Response to the No Private School Tournament Responses

My blog hit its biggest day ever Monday with over 600 plus hits. Most controversal column of the year so far. It was really interesting on some of the comments and the posts on MBR about this subject.

It seems that those that are fans of public schools think Private Schools have a big advantage and those that are fans of private schools don’t see it that way. That is understandable. I am nuetral as I have worn the shoes of both sides.

The biggest complaint seems to be that because a semi-private and it is a semi-private school as it has town kids attend without paying tuition has a prep school program that it has a big advantage.

Well lets really look at that picture. There Prep School is located 20 miles off the Interstate in a very small rural town 60 miles north of Bangor.

It also is not the most successful Prep School Program in the State as that one is 35 miles south of Bangor and 3 miles off the interstate. In fact, the Rural prep school is not even in the New England Prep School League and they have not been as strong as the semi-private prep school 3 miles of the interstate.

The rural prep school program has been in existence for 6 or 7 seasons while the prep school south has been in existence for a very, very long time.

The complaint seems to be that because the rural semi-private high  school has a prep team that it is a big advantage. If that is the case then why hasn;t the prep school south of Bangor’s, high school team have not  been as successful as the rural high school? Both are semi-private.

The MPA must think it is fair as they have not intervened and changed rules because the Rural High School Team happened to win a state championship last year for the first time ever for their boys team,

It all boils down to “sour grapes”, it wasn’t a problem until the school won a championship. Just like it was never a problem for a private high school in Bangor playing their home schedule at the Eastern Maine Tournament Site until they won 3 State Championships and had 2 Eastern Maine Runnersup in 7 seasons…then it became an unfair advantage.

I have always thought that the way to make things even was to raise your program up not tear somebody elses down to meet your program.

All high schools in Maine could (and some do now besides the prep school high schools) have built housing for overnighters to take in tuition students, foreign students and foreign exchange students.

With budgets being cut and money for education being really scrutinized it seems that because a school works very hard to attract tuition students that they are having an advantage in athleticsl. Public, semi-private and private schools are all on the same level playing field and if they were not then don’t you think that the MPA would do something about it to even the polaying field. After all the sports season policy, the 5 exhibition dates, etc. were all established to even the athletic playing field.

Don’t you think that if the MPA really thought that this was a problem that presented an uneven playing field they might make either of the following changes.

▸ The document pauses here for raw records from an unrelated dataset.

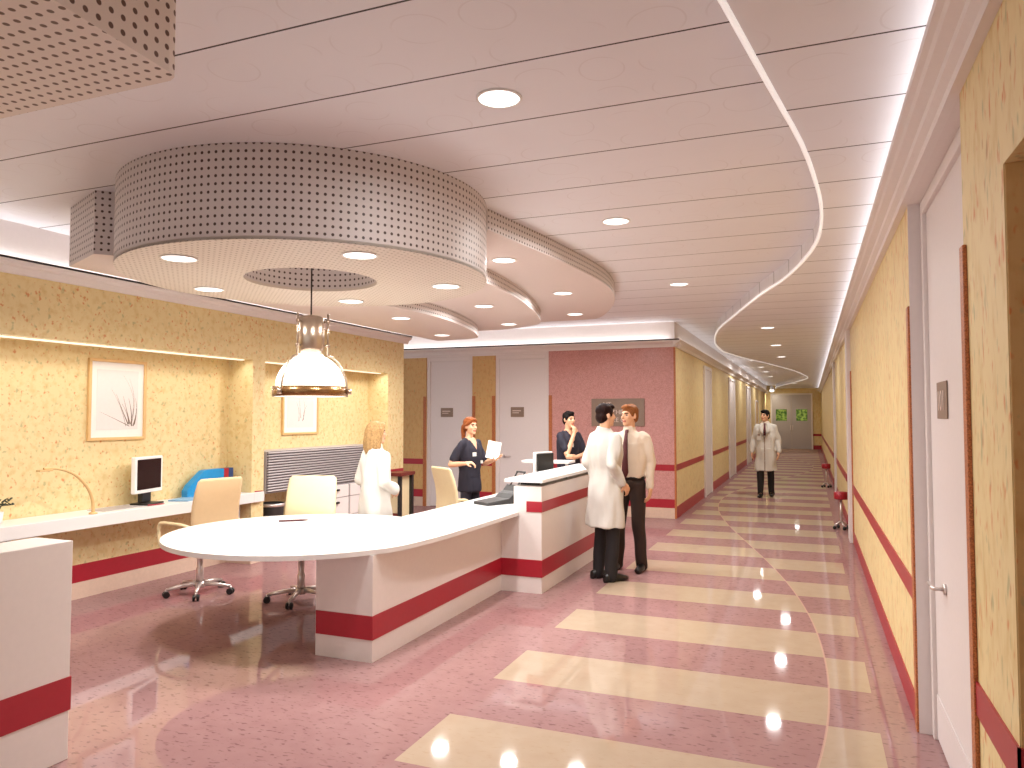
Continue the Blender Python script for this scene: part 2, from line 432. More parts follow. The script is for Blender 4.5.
# corridor left wall
w = MB(); w.box(-2.33, XC, YB + .3, YE, 0, 2.83, 0); w.box(-2.33, XC, YB + .3, YE, 2.83, ZC, 1); w.box(XC - .012, XC, YB, YB + .3, 0, 2.83, 0); w.box(XC - .012, XC, YB, YB + .3, 2.83, ZC, 1)
struct('wall_corridor_left', w, [M['yellow'], M['plaster']])
struct('trim_10', MB().extrude([(XC, 2.785), (XC + .03, 2.785), (XC + .05, 2.83), (XC + .10, 2.86), (XC + .13, 2.885), (XC + .115, 2.89), (XC, 2.87)], 'y', YB - .16, YE), M['cornice'])
struct('trim_11', MB().box(XC - .02, XC + .008, YB - .012, YB + .04, 0, 2.78), M['orange'], bevel=.003)
DL = [(15.6, 16.75), (20.6, 22.3), (26.6, 28.4), (31, 32.6)]
b = MB(); y = YB + .05
for y0, y1 in DL + [(YE, YE)]:
    b.box(XC, XC + .006, y, y0, .77, .87); b.box(XC, XC + .006, y, y0, 0.0, .19); y = y1
struct('baseboard_corridor', b, M['red'])
# right wall with an alcove near the camera, a recessed door, a second alcove
w = MB()
for y0, y1, z0, z1 in ((-2.5, .9, 0, 2.83), (.9, 2.40, 2.36, 2.83), (2.40, 2.99, 0, 2.83), (4.48, 11.35, 0, 2.83), (11.35, 12.5, 2.32, 2.83), (12.5, 18.4, 0, 2.83), (18.4, 19.6, 2.32, 2.83), (19.6, YE, 0, 2.83)):
    w.box(XR, 1.45, y0, y1, z0, z1, 0)
w.box(.62, 1.45, 2.99, 4.48, 0, 2.83, 1)
w.box(XR, 1.45, 2.99, 4.48, 2.80, 2.83, 1)
w.box(XR, 1.6, -2.5, YE, 2.83, ZC, 1)
for y0, y1 in ((.9, 2.40), (11.35, 12.5), (18.4, 19.6)): w.box(1.4, 1.6, y0, y1, 0, 2.4, 2)
w.box(XR + .004, 1.4, 2.394, 2.40, 0, 2.36, 2); w.box(XR + .004, 1.4, 12.494, 12.50, 0, 2.32, 2); w.box(XR + .004, 1.4, 19.594, 19.6, 0, 2.32, 2)  # alcove faces in tan: the shade inside is painted as a browner colour
struct('wall_right', w, [M['yellow'], M['plaster'], M['tan']])
b = MB()
for y0, y1 in ((-2.5, .9), (2.386, 2.93), (4.56, 10.75), (11.2, 11.35), (12.5, 18.4), (19.6, YE)):
    b.box(XR - .008, XR, y0, y1, .66, .77); b.box(XR - .008, XR, y0, y1, 0, .155)
for y1 in (2.394, 12.494, 19.594): b.box(XR - .008, 1.4, y1 - .008, y1, .66, .77); b.box(XR - .008, 1.4, y1 - .008, y1, 0, .155)
struct('baseboard_right', b, M['red'])
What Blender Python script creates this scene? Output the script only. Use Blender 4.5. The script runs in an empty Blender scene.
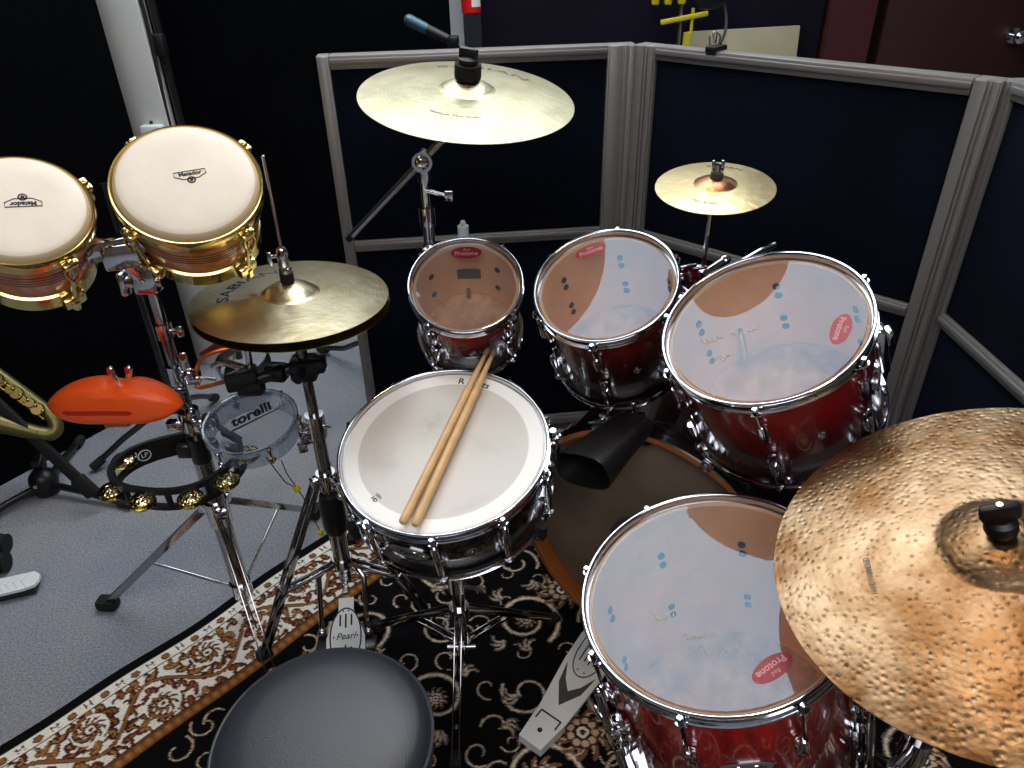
import bpy, bmesh, math, random
import numpy as np
from mathutils import Matrix, Vector
random.seed(7)
PI = math.pi
SC = bpy.context.scene
COL = SC.collection
V = Vector

# ------------------------------------------------------------------ colours and materials
def lin(c):
    return tuple(((x/255)/12.92 if x/255 <= .04045 else ((x/255+.055)/1.055)**2.4) for x in c)

def _new(name):
    m = bpy.data.materials.new(name); m.use_nodes = True
    nt = m.node_tree; b = nt.nodes['Principled BSDF']
    return m, nt, b

def N(nt, kind, **kw):
    n = nt.nodes.new(kind)
    for k, v in kw.items():
        if k.startswith('i_'): n.inputs[k[2:]].default_value = v
        else: setattr(n, k, v)
    return n

def ramp(nt, stops, mode='LINEAR'):
    r = nt.nodes.new('ShaderNodeValToRGB'); r.color_ramp.interpolation = mode
    el = r.color_ramp.elements
    while len(el) < len(stops): el.new(.5)
    for e, (p, c) in zip(el, stops):
        e.position = p; e.color = (*c[:3], 1)
    return r

def P(name, col, rough=.5, metal=0., bump=0., bscale=200., var=0., vscale=20., coat=0., spec=.5, ior=1.5):
    m, nt, b = _new(name)
    c = lin(col)
    b.inputs['Base Color'].default_value = (*c, 1)
    b.inputs['Roughness'].default_value = rough
    b.inputs['Metallic'].default_value = metal
    b.inputs['Coat Weight'].default_value = coat
    b.inputs['Coat Roughness'].default_value = .06
    b.inputs['Specular IOR Level'].default_value = spec
    b.inputs['IOR'].default_value = ior
    tc = None
    if bump or var:
        tc = N(nt, 'ShaderNodeTexCoord')
    if var:
        n = N(nt, 'ShaderNodeTexNoise', i_Scale=vscale, i_Detail=5.)
        nt.links.new(tc.outputs['Object'], n.inputs['Vector'])
        r = ramp(nt, [(.3, tuple(x*(1-var) for x in c)), (.7, tuple(min(1, x*(1+var)) for x in c))])
        nt.links.new(n.outputs['Fac'], r.inputs['Fac']); nt.links.new(r.outputs['Color'], b.inputs['Base Color'])
    if bump:
        n = N(nt, 'ShaderNodeTexNoise', i_Scale=bscale, i_Detail=3.)
        nt.links.new(tc.outputs['Object'], n.inputs['Vector'])
        bp = N(nt, 'ShaderNodeBump', i_Strength=bump, i_Distance=.002)
        nt.links.new(n.outputs['Fac'], bp.inputs['Height']); nt.links.new(bp.outputs['Normal'], b.inputs['Normal'])
    return m

M = {}
M['chrome'] = P('chrome', (222, 224, 230), .07, 1.)
M['steel'] = P('satin_steel', (190, 190, 192), .28, 1.)
M['leg_chrome'] = P('leg_chrome', (172, 172, 175), .12, 1.)
M['gold'] = P('gold_plate', (226, 206, 136), .16, 1.)
M['black_plastic'] = P('black_plastic', (16, 16, 17), .42)
M['black_metal'] = P('black_metal', (20, 20, 22), .32, coat=.3)
M['rubber'] = P('rubber', (14, 14, 14), .75)
M['felt'] = P('felt', (70, 66, 62), .95, bump=.6, bscale=600)
M['felt_black'] = P('felt_black', (10, 10, 11), .9, bump=.5, bscale=700)
M['vinyl'] = P('black_vinyl', (44, 47, 54), .40, bump=.25, bscale=420, spec=.6)
M['alu'] = P('screen_aluminium', (146, 143, 142), .42, .6)
M['stick'] = P('hickory', (222, 182, 128), .45, var=.12, vscale=30)
M['tip'] = P('worn_tip', (150, 122, 88), .6)
M['maple'] = P('maple_inside', (248, 206, 164), .5, var=.08, vscale=14)
M['hoopwood'] = P('hoop_wood', (186, 108, 46), .35, var=.15, vscale=18, coat=.5)
M['hoopblack'] = P('hoop_black', (12, 11, 11), .3, coat=.4)
M['orange'] = P('orange_plastic', (255, 96, 34), .36, spec=.5)
M['orange_dark'] = P('orange_slot', (190, 40, 10), .6)
M['red'] = P('red_paint', (190, 22, 22), .35, coat=.3)
M['sticker'] = P('red_sticker', (146, 18, 38), .5)
M['sticker_text'] = P('sticker_text', (206, 150, 150), .5)
M['ink'] = P('black_ink', (24, 24, 28), .6)
M['ink_blue'] = P('blue_ink', (36, 52, 92), .6)
M['ink_faint'] = P('faint_ink', (84, 80, 62), .5)
M['paper'] = P('grey_label', (96, 96, 98), .6)
M['badge'] = P('badge_face', (112, 110, 104), .4, .2)
M['copper'] = P('copper_rod', (212, 112, 58), .3, .75)
M['redwood'] = P('red_wood', (128, 34, 24), .4, var=.2, vscale=25)
M['silver_paint'] = P('silver_footboard', (232, 235, 236), .35, 0.)
M['white_plastic'] = P('white_plastic', (214, 222, 222), .4)
M['yellow'] = P('yellow_paint', (196, 182, 20), .5)
M['cream_board'] = P('cream_board', (176, 168, 138), .7, var=.08, vscale=6)
M['mic_blue'] = P('mic_body', (66, 96, 112), .35, .5)
M['brass'] = P('sax_brass', (112, 106, 64), .42, .75)
M['brass_dark'] = P('sax_keys', (176, 150, 86), .28, 1.)
M['yellow_bead'] = P('yellow_bead', (214, 192, 40), .4)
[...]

1. Have a recruiting for athletic purposes class for all schools that wish to be the best that they can be regardless if they are pulbic, semi-private or private. Top class in stae and it could be AA.

2. Go back to the old transfer rule and make all transfers whose parents/guardians do not change domicle be ineligible for one year from the date of transfer regardless if they transfer to a public, private, or semi-private school.

 After all if the student is not transferring for athletic purposes then there should be no problem with sitting out a year if they and their parents/guardians do not change domicle.